Learning Outcomes - (sometimes referred to as objectives) - statements that describe specific behaviors a student is expected to demonstrate to assure the stated goal has been achieved; knowledge, skills and values students should demonstrate upon completion of a course, program or curriculum. http://www.hartwick.edu/about-us/fast-facts/administration/assessment-at-hartwick/assessment-vocabulary#Assessment_plan


Mission - description of the unifying purpose of the goals of the institution, department, or general education curriculum.


Outcomes- target measures that demonstrate achievement of mission and goals. http://www.hartwick.edu/about-us/fast-facts/administration/assessment-at-hartwick/assessment-vocabulary#Assessment_plan


Performance Criteria: The standards by which student performance is evaluated.

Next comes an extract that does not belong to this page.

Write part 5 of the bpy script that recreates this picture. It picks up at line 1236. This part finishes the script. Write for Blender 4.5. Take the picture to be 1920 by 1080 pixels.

Performance criteria help assessors maintain objectivity and provide students with important information about expectations.


Portfolios: Collections of multiple student work samples usually compiled over time and rated using rubrics. The design of a portfolio is dependent upon how the scoring results are going to be used.
Assessment Terms Glossary
, Northern Illinois University, http://www.niu.edu/assessment/_resourc/gloss.shtml.


Program Assessment: an ongoing process designed to monitor and improve student learning. Faculty develop explicit statements of what students should learn, verify that the program is designed to foster this learning, collect empirical data that indicate student attainment, and use these data to improve student learning. Assessing Academic Programs in Higher Education by Mary J. Allen
Rubric: A set of scoring criteria used to determine the value of a student's performance on assigned tasks. The criteria are written so students are able to learn what must be done to improve their performance in the future.
Music Assessment Glossary by Edward P. Asmus, Ph.D., http://www.music.miami.edu/assessment/glossary.html


Scaffolding: An instructional technique whereby the teacher models the desired learning strategy or task, then gradually shifts responsibility to the students. Scaffolding by North West Regional Lab, http://www.ncrel.org/sdrs/areas/issues/students/learning/lr1scaf.htm


Self-Assessment: Analyzing and making decisions about one's own performance or abilities.
Music Assessment Glossary
by Edward P. Asmus, Ph.D., http://www.music.miami.edu/assessment/glossary.html


Student Learning Outcomes (AKA student learning objectives): Statements of what students are expected to know and be able to do by the time they complete the major or degree. They may be stated in terms of expected knowledge, skills or attitudes. These outcomes must be consistent with the mission of the department, college, and university.
Assessing Academic Programs in Higher Education by Mary J. Allen

Summative Assessment - (sometimes referred to as outcomes assessment) - process for measuring the overall level of student learning at the end of a course or educational experience for the purpose of assessing the student’s knowledge, skills and values. It can be used to help the instructor improve a course and/or appropriate committees to improve curriculum development and offerings. http://www.hartwick.edu/about-us/fast-facts/administration/assessment-at-hartwick/assessment-vocabulary#Assessment_plan


Triangulation: Multiple lines of evidence pointing to the same conclusion. It refers to the collection and comparison of data or information from three difference sources or perspectives.
Glossary of Useful Terms,
SABES Home Page


Value Added: The assessment of learning that has been gained as a result of participating in a learning experience. It can also mean the increase in learning that occurs during a course, program, or undergraduate education. Requires a baseline measurement for comparison.